Wie im Himmel, so auf Erden. Der trashige Deko-Terror geht in den irdischen Stiegenhäusern seit langem um. In manchen Mehrfamilienhäusern kann man von Fussmatte zu Fussmatte hüpfen ohne den Boden zu berühren, wobei sich die Matten gegenseitig überbieten mit quietschfidelen Sprüchen oder niedlichen Tierfamilien im Gänsemarsch Das Bild wird abgerundet mit saisonalen Scheusslichkeiten rund ums Guckloch, wobei einige Türspione das Pech haben, seit Jahren vom gleichen, selbstgebastelten Strohkranz mit Plastiktrauben umgeben zu sein. Und obwohl an jeder zweiten Türe ein laubgesägtes Welcome-Schild hängt, kann man nicht davon ausgehen, dass die Bewohner das auch so meinen, geschweige denn überhaupt in fremden Zungen sprechen können. Man sollte dem Treppenhaus-Wahn Einhalt gebieten und Türen ganz sich selbst sein lassen. Nüchterne Pforten zu geheimnisvollen Welten. Solange man davor steht, besteht immer noch die Hoffnung auf grosse Begegnungen. Es reicht ja, dass diese Erwartungen den Bach runter gehen, wenn die Türen erst geöffnet werden.

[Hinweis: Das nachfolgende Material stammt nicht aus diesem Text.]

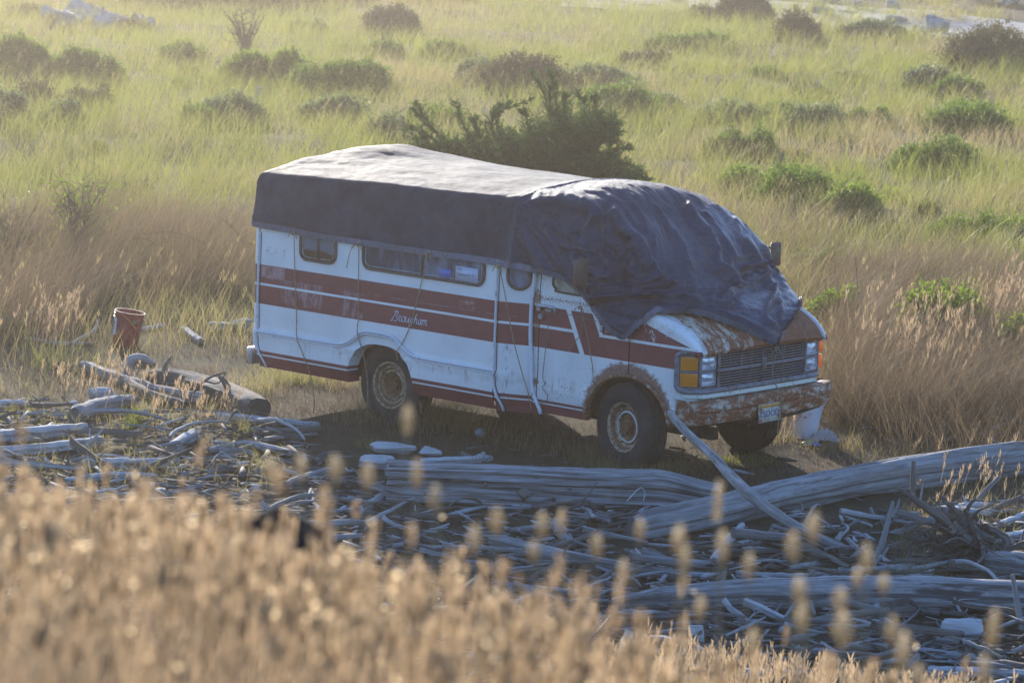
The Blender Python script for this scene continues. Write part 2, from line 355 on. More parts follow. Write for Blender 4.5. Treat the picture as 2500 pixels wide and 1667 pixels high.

Source: http://www.accentondesign.net

Was dem Hochhausbewohner der Fussabstreifer, das ist dem Reihenhäusler die Eingangstüre: Ein armseliger Versuch, sich ein Stück vermeintliche Individualität zu bewahren. Da gibt es neongelbe Kunststoffeingänge mit im Halbkreis angeordneten, dreieckigen Milchglasfenstern, es gibt Hochglanz- Stahltüren inklusive futuristischer Raumschiff Enterprise Landebahn, auf faux-art-deco getrimmte Aluminium-Portale mit schräg absteigenden Inlays oder geometrische Meisterwerke mit Gucklöchern in Helixform und tiefergelegten Klinken. Vor diesen unfassbar originellen Türen hängt gerne ein Dach aus grünem Pressglas, welches gerade so gross ist, dass dem Gast bei Regen das Wasser den Rücken herunter läuft, während er die raffiniert verdeckte Klingel sucht. 

Source: http://www.rebeccaheane.com

Richtige Türen müssen anmutig und verheissungsvoll sein. Das Schloss robust, aber einhändig zu bedienen. Die Klinke soll auf den ersten Blick ersichtlich sein und es wäre gut, wenn sich die Klingel vom Lichtschalter unterscheiden würde. Die Fussmatte ist bevorzugt spruch- und bilderlos. Die Gartenzwerge stehen ordentlich Spalier. Das Vordach muss eine vierköpfige Familie vor Wind und Wetter schützen und wenn Gäste angekündigt sind, würde es von echter Galanterie zeugen, wenn das Aussenlicht bereits brennt, wenn sie ankommen. So sieht ein Eingang mit Potential aus.

Natürlich hat Petrus weder Vorleger noch Gnome vor seinem Oberstübchen. Ihm reicht ein einfaches, goldenes Schild "Members Only" und ein Pfeil mit der Aufschrift "Zum Fumoir nehmen sie bitte die Rolltreppe: Inferno, Kreis 9".